If we can count up how many of the marked bits are 1s, then we have the answer we want. This turns out to require some additional creativity to work in time O(1), but it is indeed possible.
This parallel rank operation shows that if we have a lot of really small keys - so small that we can pack them into a machine word - we could indeed go and compute the rank of our search key in time O(1), which would tell us which subtree we need to descend into. However, there's a catch - this strategy assumes that our keys are really small, but in general, we have no reason to assume this. If we're storing full 32-bit or 64-bit machine words as keys, we can't pack lots of them into a single machine word. We can fit exactly one key into a machine word!
To address this, fusion trees use another insight. Let's imagine that we pick the branching factor of our B-tree to be very small compared to the number of bits in a machine word (say, b = w1/5). If you have a small number of machine words, the main insight you need is that only a few of the bits in those machine words are actually relevant for determining the ordering. For example, suppose I have the following 32-bit numbers:
A: 00110101000101000101000100000101
B: 11001000010000001000000000000000
C: 11011100101110111100010011010101
D: 11110100100001000000001000000000
Now, imagine I wanted to sort these numbers. To do so, I only really need to look at a few of the bits. For example, some of the numbers differ in their first bit (the top number A has a 0 there, and the rest have a 1). So I'll write down that I need to look at the first bit of the number. The second bit of these numbers doesn't actually help sort things - anything that differs at the second bit already differs at the first bit (do you see why?). The third bit of the number similarly does help us rank them, because numbers B, C, and D, which have the same first bit, diverge at the third bit into the groups (B, C) and D. I also would need to look at the fourth bit, which splits (B, C) apart into B and C.
In other words, to compare these numbers against one another, we'd only need to store these marked bits. If we process these bits, in order, we'd never need to look at any others:
A: 00110101000101000101000100000101
B: 11001000010000001000000000000000
C: 11011100101110111100010011010101
D: 11110100100001000000001000000000
^ ^^
This is the sketching step you were referring to in your question, and it's used to take a small number of large numbers and turn them into a small number of small numbers. Once we have a small number of small numbers, we can then use our parallel rank step from earlier on to do rank operations in time O(1), which is what we needed to do.
Of course, there are a lot of steps that I'm skipping over here. How do you determine which bits are "interesting" bits that we need to look at? How do you extract those bits from the numbers? If you're given a number that isn't in the group, how do you figure out how it compares against the numbers in the group, given that it might differ in other bit positions? These aren't trivial questions to answer, and they're what give rise to most of the complexity of the fusion tree.
Yes, and no. I'll say "yes" because there are resources out there that show how the different steps work. However, I'll say "no" because I don't believe there's any one picture you can look at that will cause the whole data structure to suddenly click into focus.
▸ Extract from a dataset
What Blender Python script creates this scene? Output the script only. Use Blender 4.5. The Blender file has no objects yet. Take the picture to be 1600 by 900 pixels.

I teach a course in advanced data structures and spent two 80-minute lectures building up to the fusion tree by using techniques from word-level parallelism. The discussion here is based on those lectures, which go into more depth about each step and include visualizations of the different substeps (how to compute rank in constant time, how the sketching step works, etc.), and each of those steps individually might give you a better sense for how the whole structure works. Those materials are linked here:
Part One discusses word-level parallelism, computing ranks in time O(1), building a variant of the fusion tree that works for very small integers, and computing most-significant bits in time O(1).
Part Two explores the full version of the fusion tree, introducing the basics behind the sketching step (which I call "Patricia codes" based on the connection to the Patricia trie).
In summary:
A fusion tree is a modification of a B-tree. The basic structure matches that of a regular B-tree, except that each node has some auxiliary information to speed up searching.
Fusion trees are purely of theoretical interest at this point. The hidden constant factors are too high and the branching factor too low to meaningfully compete with binary search trees.
Fusion trees use word-level parallelism to speed up searches, commonly by packing multiple numbers into a single machine word and using individual operations to simulate parallel processing.
The sketching step is used to reduce the number of bits in the input numbers to a point where parallel processing with a machine word is possible.
There are lecture slides detailing this in a lot more depth.
Hope this helps!
I've read (just a quick pass) the seminal paper and seems interesting. It also answers most of your questions in the first page.
You may download the paper from here
HTH!
The idea behind the fusion tree is actually fairly simple. Suppose you have w-bit (say 64 bit) keys, the idea is to compress (i.e. sketching) every consecutive 64 keys in to an 64-element array. The sketching function assures a constant time mapping between the original keys and the array index for a given group. Then searching for the key becomes searching for the group containing the key, which is O(log(n/64)). As you can see, the main challenge is the sketching function.
I've read the fusion tree paper. The ideas are pretty clever, and by O notation terms he can make a case for a win.
It isn't clear to me that it is a win in practice. The constant factor matters a lot, and the chip designers work really hard to manage cheap local references.
He has to have B in his faux B-trees pretty small for real machines (B=5 for 32 bits, maybe 10 for 64 bits). That many pointers pretty much fits in a cache line. After the first cache line touch (which he can't avoid) of several hundred cycles, you can pretty much do a linear search through the keys in a few cycles per key, which means a carefully coded B-tree traditional implementation seems like it should outrun fusion trees. (I've built such B-tree code to support our program transformation system).
He claims a list of applications, but there are no comparative numbers.
Anybody have any hard evidence? (Implementations and comparisons?)